Final Word from Tuesday, November 11, 2008



Mirek Topolánek met with the Czech Banking Association yesterday and vowed to put anti-crisis measures on the agenda of every future cabinet meeting. Without any special effort or advanced planning, the cabinet is actually already taking anti-crisis measures - by approving another budget deficit for next year. Or so might say Nobel economics laureate Paul Krugman, who quoted "standard textbook economics" in the New York Times to promote the idea that it's appropriate to run temporary deficits in the face of a depressed economy. He wants the U.S. to spend its way out of the economic crisis. The U.S. is already drowning in debt after running "temporary" budget deficits for all but four of the past 38 years. It's like the "temporary" stay of Soviet troops in the Czechoslovak Socialist Republic, which lasted 23 years.
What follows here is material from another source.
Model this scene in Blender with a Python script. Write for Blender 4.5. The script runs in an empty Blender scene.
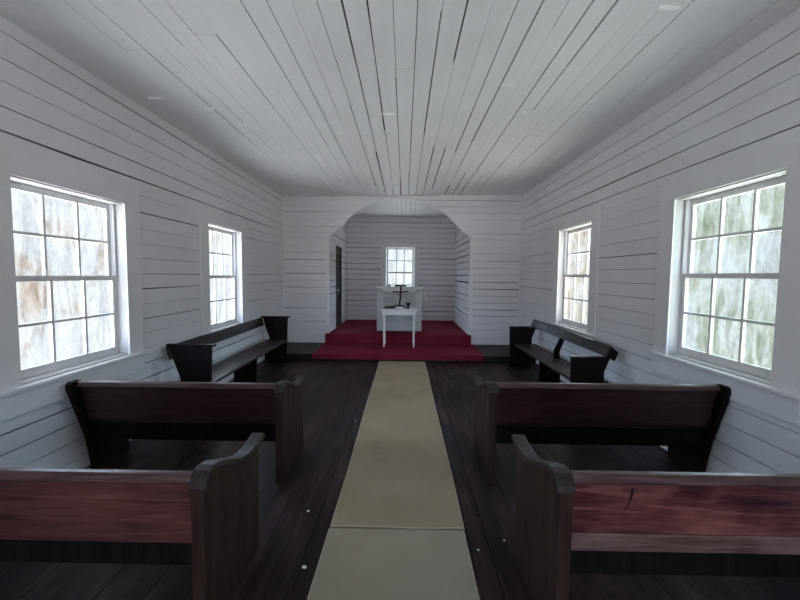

It seems increasingly likely that only some sort of revolution, whether Velvet or otherwise, will snap the West out of its belief that throwing borrowed money at a problem is the way to resolve it.[Czech Republic United States of America economic financial]

Glossary of difficult words

eternal deficit - a vague allusion to the pre-1990 slogan "with the Soviet Union for eternity";

to snap someone out of something - to rouse someone from a state of unawareness;

to throw money at something - to try to resolve a problem by spending money, without addressing the underlying issue.